We saw his pine trees, as well as what used to be an equally tall oak, until a July storm dropped its top half.  During this morning’s coffee talk, I recalled that our neighbor, let’s call him Paul Bunyan, finally began cutting the fallen limbs with his chain saw last night.  Mention of the chain saw reminded me of Frost’s poem, “Out, Out,” which the seniors had recently read.  In fact, some seniors may be using that poem for their first essay about tone; I hope I steal none of their thunder with this post.  (Ssshh, don’t tell any  of them about this post, yet.)

Naturally, at least for us two career literature teachers, Shakespeare entered the conversation–in the form of Macbeth, whose speech after Lady Macbeth’s death includes the phrase “Out, out, [brief candle].”  When I repeated Frost’s title, my wife gave Macbeth’s next thought, “Life’s but a walking shadow” (5.5.23).  At this point, my mind returned to this week’s work with seniors; I often find my mind going there.

Here, I thought, is a fine example of the energy created by the difference between speaker and author.  My first thought on remembering Macbeth’s speech was that I disagree with his final claim that life is a “tale / Told by an idiot, full of sound and fury / Signifying nothing”–especially as I sat with my wife during this morning’s sunrise.  Then I realized, perhaps in a freshly rich way, that so does Shakespeare.  If he agrees with Macbeth, why bother writing all of these plays?  At this point in the Scottish play, Macbeth has reached the very bottom of his despair and hopelessness.   Ever since he has told himself that he is in bloody murders too steeped to turn back, he has been pursuing an untenable human course.  He has separated himself from his most worthy being, as well as from other people.  His moral coherence, his ethical integrity has been dissolving, unlike the blood on Lady Macbeth’s hands, which she cannot remove with her bootless cry, “Out, out, damned spot.”

Shakespeare, the author of Macbeth’s final desperate words, does see human life as signifying something, even while imagining a character who does not.  In fact, through his art, the author tries to lead us away from such despair by enacting the journey that led to it.  He wants to bring the lesson alive on stage.

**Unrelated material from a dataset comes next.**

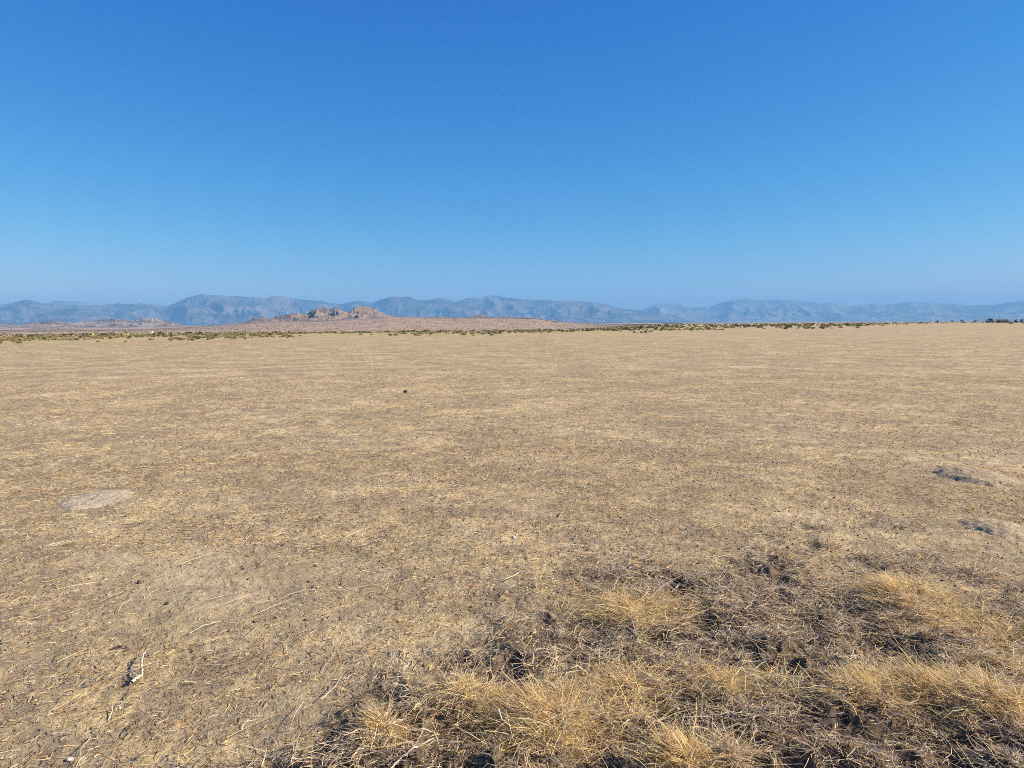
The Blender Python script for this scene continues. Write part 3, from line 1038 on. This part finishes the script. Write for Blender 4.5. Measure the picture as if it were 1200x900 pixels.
twig('twig', 'white forked twig propped up over its own shadow on the bare left ground', [
    ([(154.5, 801, .016), (160, 796, .022), (167, 792, .028)], .0075, .0058),
    ([(166.5, 792, .028), (166, 784, .032), (166, 775, .034), (167.5, 768, .03), (171, 763, .026)], .0054, .0026),
    ([(161, 795, .022), (157, 789.5, .026), (151, 785, .02)], .0036, .0020),
    ([(166.3, 776, .034), (163.5, 772, .03), (163, 768.5, .026)], .0026, .0015)])
twig('twig', 'short black stick lying above the white forked twig', [([(132, 759.5, .004), (137, 757.5, .006), (143, 756.5, .004)], .006, .004)], M_darkwood)
twig('twig', 'long pale forked twig lying across the litter right of centre', [
    ([(846, 775, .02), (866, 774, .05), (885, 773, .05), (904, 769.5, .07)], .0022, .0032),
    ([(904, 769.5, .07), (895, 772, .06), (888, 779, .04), (882, 787, .02)], .0034, .0022)])
twig('twig', 'pale crooked twig running from the small isolated tuft toward the right', [
    ([(450, 861, .06), (456, 854, .09), (464, 849, .10), (471, 843, .11)], .0034, .0018),
    ([(462, 853, .07), (480, 855, .06), (498, 858, .05), (510, 857, .04)], .0022, .0036),
    ([(508, 858, .04), (512, 864, .03), (516, 870, .02)], .0024, .0014)])
twig('twig', 'long pale stalk slanting up from the bottom frame edge below the small tuft', [
    ([(452, 904, .02), (468, 892, .03), (484, 884, .04), (500, 871, .05), (508, 864, .05)], .0042, .0022)])
twig('twig', 'thin pale straw stalk lying alone in the middle of the field', [([(579, 681, .006), (592, 679, .02), (602, 675, .02), (608, 671, .012)], .0038, .0026)])
twig('twig', 'short bright splinter slanting beside the low flattened grass patch', [([(788.5, 687.5, .01), (796, 683, .015)], .0062, .0054)])
twig('twig', 'short bright splinter lying level right of the slanting one', [([(801, 683, .012), (808, 682.2, .014), (815, 682.6, .01)], .0056, .0052)])
twig('twig', 'pale bent stem arching over the biggest grass clump', [([(660, 793, .10), (668, 787, .13), (676, 785, .13), (688, 784.5, .10)], .003, .002)])
twig('twig', 'pale stem hanging at the left side of the biggest grass clump', [([(583, 830, .12), (588, 839, .10), (596, 846, .07), (606, 852, .03)], .0034, .0024)])
twig('twig', 'pale stalk lying over the litter at the right, above the long grass ridge', [([(982, 782, .02), (992, 777, .03), (1004, 768, .05)], .003, .0018)])
twig('twig', 'pale dry stalk lying level near the bright low tuft', [([(800, 836, .03), (815, 834, .04), (832, 835, .03), (840, 838, .02)], .003, .003)])
twig('twig', 'thin pale straw lying on bare ground right of the white forked twig', [([(222, 742, .006), (236, 735, .012), (250, 731, .01), (258, 729, .005)], .0024, .0018)])


def stone(px, py, w, h, label, mat, name='stone', sd=1, cat='stone'):
    gx, gy = map(float, on_ground(px, py))
    g = np.random.default_rng(sd)
    nu, nv_ = 14, 9
    v = []
    for i in range(nv_):
        th = math.pi * (i + .02) / (nv_ - .96)
        for j in range(nu):
            ph = 2 * math.pi * j / nu
            k = .78 + .4 * float(vnoise(np.array(2 + 1.6 * math.cos(ph) * math.sin(th) + sd), np.array(2 + 1.6 * math.sin(ph) * math.sin(th) + 1.3 * math.cos(th)), sd))
            v.append((w * .5 * k * math.sin(th) * math.cos(ph), w * .4 * k * math.sin(th) * math.sin(ph), h * .5 * k * math.cos(th)))
    f = np.array([[i * nu + j, (i + 1) * nu + j, (i + 1) * nu + (j + 1) % nu, i * nu + (j + 1) % nu] for i in range(nv_ - 1) for j in range(nu)])
    o = mesh_np(name, np.array(v), f, mat, None, True)
    o.location = (gx, gy, float(ground_z(gx, gy)) + h * .3)
    o.rotation_euler = (0, 0, g.uniform(0, 6))
    return tag(o, label, cat)


stone(82, 893, .026, .016, 'white pebble near the bottom left corner', M_stone, sd=1)
stone(140.5, 831, .017, .012, 'small white pebble below the white forked twig', M_stone, sd=2)
stone(163, 683.5, .028, .026, 'round black clod with a thin shadow on the bare left ground', M_darkstone, 'clod', 3, 'clod')
stone(475, 460.5, .12, .08, 'lone black clod far out in the middle of the field', M_darkstone, 'clod', 4, 'clod')
stone(602, 629, .035, .02, 'white stone chip in the middle of the field', M_stone, sd=5)
stone(493, 516, .05, .04, 'black clod, left one of a pair in the middle field', M_darkstone, 'clod', 6, 'clod')
stone(505.5, 515, .05, .035, 'black clod, right one of a pair in the middle field', M_darkstone, 'clod', 7, 'clod')
stone(196, 707, .03, .016, 'grey-black clod right of the round black clod on bare ground', M_darkstone, 'clod', 8, 'clod')


def mound(px, py, wpx, depth, h, label, sd, mat=None):
    gx, gy = map(float, on_ground(px, py))
    w = wpx * math.hypot(gx, gy) / F
    nr, na = 34, 72
    rr = np.linspace(0, 1, nr)
    aa = np.linspace(0, 2 * math.pi, na, endpoint=False)
    A, Q = np.meshgrid(aa, rr)
    edge = 1 + .32 * (fbm(np.cos(A) * 4.2 + 5, np.sin(A) * 4.2 + 5, sd, 4, .65) - .5) * 2.6 * sstep(.55, 1, Q)
    x, y = np.cos(A) * Q * edge * w * .5, np.sin(A) * Q * edge * depth * .5
    prof = np.clip(1 - Q ** 2, 0, 1) ** 1.6
    gz = ground_z(gx + x, gy + y)
    skew = 1 + .5 * np.sin(A + 2.8) * Q * 0
    z = gz + h * prof * (.75 + .5 * fbm(x * 9 / w + 3, y * 9 / w + 3, sd + 3, 4)) + .014 * (fbm(x * 16, y * 16, sd + 9, 4) - .5) * (1 - Q ** 3) + .008 - .03 * sstep(.55, 1, Q)
    z0 = float(ground_z(gx, gy))
    v = np.stack([x.ravel(), y.ravel(), z.ravel() - z0], -1)
    f = np.array([[i * na + j, (i + 1) * na + j, (i + 1) * na + (j + 1) % na, i * na + (j + 1) % na] for i in range(nr - 1) for j in range(na)])
    o = mesh_np('dirt_mound', v, f, mat or M_dirt, None, True)
    o.location = (gx, gy, z0)
    return tag(o, label, 'dirt mound')


mound(113, 585, 82, 1.05, .018, 'flat pale sand patch bare of straw in the left middle field', 401)
mound(1140, 557, 84, 1.25, .065, 'pale dug-out dirt mound with a dark burrow at its left, right side of the field', 402, M_dulldirt)
mound(1168, 618, 74, .75, .04, 'lower brown dirt mound nearer the camera, below the pale dug-out mound', 403, M_dulldirt)
mound(490, 517, 84, 1.3, .02, 'low orange-tan dirt rise under the pair of black clods', 405, M_tandirt)


# ------------------------------------------------------------------ air, sky, sun
def haze():
    t = bpy.data.materials.new('haze_air')
    t.use_nodes = True
    nt = t.node_tree
    nt.nodes.remove(nt.nodes['Principled BSDF'])
    pv = nt.nodes.new('ShaderNodeVolumePrincipled')
    pv.inputs['Color'].default_value = (.245, .59, 1.0, 1)
    pv.inputs['Density'].default_value = 5.9e-5
    pv.inputs['Anisotropy'].default_value = 0.0
    for k in ('Density Attribute', 'Color Attribute', 'Temperature Attribute'):
        if k in pv.inputs: pv.inputs[k].default_value = ''
    nt.links.new(pv.outputs[0], nt.nodes['Material Output'].inputs['Volume'])
    v, f = box(-34500, 34500, -34500, 34500, -22, 1020)
    tag(mesh_np('haze', v, f, t), kind='stuff')


haze()
SUN_AZ, SUN_EL = R(95), R(32)
sd = Vector((math.sin(SUN_AZ) * math.cos(SUN_EL), math.cos(SUN_AZ) * math.cos(SUN_EL), math.sin(SUN_EL)))
sl = bpy.data.lights.new('sun', 'SUN')
sl.energy = 5.0
sl.angle = R(.53)
sl.color = (1.0, .905, .74)
so = bpy.data.objects.new('sun', sl)
so.rotation_euler = sd.to_track_quat('Z', 'Y').to_euler()
so.location = (0, 0, 30)
COL.objects.link(so)

SKY_GRADE = ((2.163, .96), (1.16, .69), (.587, .786))
w = bpy.data.worlds.new('World')
sc.world = w
w.use_nodes = True
nt = w.node_tree
bg = nt.nodes['Background']
sky = nt.nodes.new('ShaderNodeTexSky')
sky.sky_type = 'NISHITA'
sky.sun_disc = False
sky.sun_elevation = SUN_EL
sky.sun_rotation = SUN_AZ
sky.altitude = 800
sky.air_density = 1.0
sky.dust_density = .2
sky.ozone_density = 3.0
sep = nt.nodes.new('ShaderNodeSeparateColor')
com = nt.nodes.new('ShaderNodeCombineColor')
nt.links.new(sky.outputs[0], sep.inputs[0])
# a deep, dry desert blue: the sky texture graded channel by channel
for i, (p, k) in enumerate(SKY_GRADE):
    m1 = nt.nodes.new('ShaderNodeMath'); m1.operation = 'MULTIPLY'; m1.inputs[1].default_value = .138
    m2 = nt.nodes.new('ShaderNodeMath'); m2.operation = 'POWER'; m2.inputs[1].default_value = p
    m3 = nt.nodes.new('ShaderNodeMath'); m3.operation = 'MULTIPLY'; m3.inputs[1].default_value = k / .1516
    nt.links.new(sep.outputs[i], m1.inputs[0]); nt.links.new(m1.outputs[0], m2.inputs[0])
    nt.links.new(m2.outputs[0], m3.inputs[0]); nt.links.new(m3.outputs[0], com.inputs[i])
nt.links.new(com.outputs[0], bg.inputs[0])
bg.inputs[1].default_value = .10

vs = sc.view_settings
sc.display_settings.display_device = 'sRGB'
vs.view_transform = 'Standard'
vs.look = 'None'
vs.gamma = 1
vs.use_curve_mapping = False
vs.exposure = .8
cy = sc.cycles
cy.max_bounces = 4
cy.diffuse_bounces = 2
cy.volume_bounces = 0
cy.transparent_max_bounces = 8
cy.use_adaptive_sampling = False
cy.use_denoising = False
cy.filter_width = .9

And here, at this junction of  speaker and author, I am reminded of a critical thinking skill that appeared on my recent blog post’s list of such skills.  In this case, I am thinking of “shape meaningful schema.”  Students who understand the play’s plot, Macbeth’s decline and the speech’s words are ready to combine these understandings with the author/speaker distinction, in order to shape in their minds a pattern that makes sense, that means something, that signifies something.  With all due respect to Mr. Macbeth, I will keep making meaning–even out of his story.  I will keep helping students do the same.